- [ENTRIES PROVIDED]:

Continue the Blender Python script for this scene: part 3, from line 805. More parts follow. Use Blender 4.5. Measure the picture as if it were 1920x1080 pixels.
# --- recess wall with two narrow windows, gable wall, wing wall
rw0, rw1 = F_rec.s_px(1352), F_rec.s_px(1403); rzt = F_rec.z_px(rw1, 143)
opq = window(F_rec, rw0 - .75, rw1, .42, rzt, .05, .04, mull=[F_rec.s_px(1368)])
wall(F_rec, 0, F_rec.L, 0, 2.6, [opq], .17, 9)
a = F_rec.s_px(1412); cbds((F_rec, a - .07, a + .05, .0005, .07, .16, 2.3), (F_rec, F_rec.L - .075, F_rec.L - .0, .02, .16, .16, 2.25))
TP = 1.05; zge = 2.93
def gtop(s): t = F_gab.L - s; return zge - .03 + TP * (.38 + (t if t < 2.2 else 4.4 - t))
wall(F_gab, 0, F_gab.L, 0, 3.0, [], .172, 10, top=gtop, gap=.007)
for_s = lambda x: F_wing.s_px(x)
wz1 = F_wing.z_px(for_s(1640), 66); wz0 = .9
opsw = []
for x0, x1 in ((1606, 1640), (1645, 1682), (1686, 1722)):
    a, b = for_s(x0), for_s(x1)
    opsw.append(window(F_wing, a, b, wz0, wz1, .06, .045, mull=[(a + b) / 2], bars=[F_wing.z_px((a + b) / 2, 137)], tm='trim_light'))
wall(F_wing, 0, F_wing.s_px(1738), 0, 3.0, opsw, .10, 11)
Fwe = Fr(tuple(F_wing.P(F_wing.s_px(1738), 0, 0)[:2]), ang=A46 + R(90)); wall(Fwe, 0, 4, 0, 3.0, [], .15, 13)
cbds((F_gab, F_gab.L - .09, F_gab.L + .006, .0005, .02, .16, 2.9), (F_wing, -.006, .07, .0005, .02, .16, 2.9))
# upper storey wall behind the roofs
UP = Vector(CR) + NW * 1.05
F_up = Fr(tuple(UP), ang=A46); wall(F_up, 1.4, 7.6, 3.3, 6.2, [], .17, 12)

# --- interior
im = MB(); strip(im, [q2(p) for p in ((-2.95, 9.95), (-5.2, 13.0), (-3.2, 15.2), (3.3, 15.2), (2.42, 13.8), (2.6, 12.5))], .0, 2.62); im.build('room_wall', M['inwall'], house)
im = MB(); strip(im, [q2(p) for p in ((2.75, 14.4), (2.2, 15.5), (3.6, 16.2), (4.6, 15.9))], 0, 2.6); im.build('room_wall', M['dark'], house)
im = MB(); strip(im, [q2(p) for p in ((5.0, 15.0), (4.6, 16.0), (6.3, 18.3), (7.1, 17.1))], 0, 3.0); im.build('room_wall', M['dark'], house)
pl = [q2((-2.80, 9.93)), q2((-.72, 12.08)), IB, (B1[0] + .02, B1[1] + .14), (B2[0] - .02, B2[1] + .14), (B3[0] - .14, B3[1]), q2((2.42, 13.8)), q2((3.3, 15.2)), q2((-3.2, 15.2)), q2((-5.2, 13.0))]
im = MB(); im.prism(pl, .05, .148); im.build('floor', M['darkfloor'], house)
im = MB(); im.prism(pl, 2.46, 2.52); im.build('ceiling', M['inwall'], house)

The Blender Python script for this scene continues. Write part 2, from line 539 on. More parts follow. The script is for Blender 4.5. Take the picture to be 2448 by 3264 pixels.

- [WHAT YOU SHOULD DO]: Transcribe every entry verbatim.

- [FULL RESPONSE]:
Continue the Blender Python script for this scene: part 3, from line 805. More parts follow. Use Blender 4.5. Measure the picture as if it were 1920x1080 pixels.
# --- recess wall with two narrow windows, gable wall, wing wall
rw0, rw1 = F_rec.s_px(1352), F_rec.s_px(1403); rzt = F_rec.z_px(rw1, 143)
opq = window(F_rec, rw0 - .75, rw1, .42, rzt, .05, .04, mull=[F_rec.s_px(1368)])
wall(F_rec, 0, F_rec.L, 0, 2.6, [opq], .17, 9)
a = F_rec.s_px(1412); cbds((F_rec, a - .07, a + .05, .0005, .07, .16, 2.3), (F_rec, F_rec.L - .075, F_rec.L - .0, .02, .16, .16, 2.25))
TP = 1.05; zge = 2.93
def gtop(s): t = F_gab.L - s; return zge - .03 + TP * (.38 + (t if t < 2.2 else 4.4 - t))
wall(F_gab, 0, F_gab.L, 0, 3.0, [], .172, 10, top=gtop, gap=.007)
for_s = lambda x: F_wing.s_px(x)
wz1 = F_wing.z_px(for_s(1640), 66); wz0 = .9
opsw = []
for x0, x1 in ((1606, 1640), (1645, 1682), (1686, 1722)):
    a, b = for_s(x0), for_s(x1)
    opsw.append(window(F_wing, a, b, wz0, wz1, .06, .045, mull=[(a + b) / 2], bars=[F_wing.z_px((a + b) / 2, 137)], tm='trim_light'))
wall(F_wing, 0, F_wing.s_px(1738), 0, 3.0, opsw, .10, 11)
Fwe = Fr(tuple(F_wing.P(F_wing.s_px(1738), 0, 0)[:2]), ang=A46 + R(90)); wall(Fwe, 0, 4, 0, 3.0, [], .15, 13)
cbds((F_gab, F_gab.L - .09, F_gab.L + .006, .0005, .02, .16, 2.9), (F_wing, -.006, .07, .0005, .02, .16, 2.9))
# upper storey wall behind the roofs
UP = Vector(CR) + NW * 1.05
F_up = Fr(tuple(UP), ang=A46); wall(F_up, 1.4, 7.6, 3.3, 6.2, [], .17, 12)

# --- interior
im = MB(); strip(im, [q2(p) for p in ((-2.95, 9.95), (-5.2, 13.0), (-3.2, 15.2), (3.3, 15.2), (2.42, 13.8), (2.6, 12.5))], .0, 2.62); im.build('room_wall', M['inwall'], house)
im = MB(); strip(im, [q2(p) for p in ((2.75, 14.4), (2.2, 15.5), (3.6, 16.2), (4.6, 15.9))], 0, 2.6); im.build('room_wall', M['dark'], house)
im = MB(); strip(im, [q2(p) for p in ((5.0, 15.0), (4.6, 16.0), (6.3, 18.3), (7.1, 17.1))], 0, 3.0); im.build('room_wall', M['dark'], house)
pl = [q2((-2.80, 9.93)), q2((-.72, 12.08)), IB, (B1[0] + .02, B1[1] + .14), (B2[0] - .02, B2[1] + .14), (B3[0] - .14, B3[1]), q2((2.42, 13.8)), q2((3.3, 15.2)), q2((-3.2, 15.2)), q2((-5.2, 13.0))]
im = MB(); im.prism(pl, .05, .148); im.build('floor', M['darkfloor'], house)
im = MB(); im.prism(pl, 2.46, 2.52); im.build('ceiling', M['inwall'], house)

The Blender Python script for this scene continues. Write part 2, from line 539 on. More parts follow. The script is for Blender 4.5. Take the picture to be 2448 by 3264 pixels.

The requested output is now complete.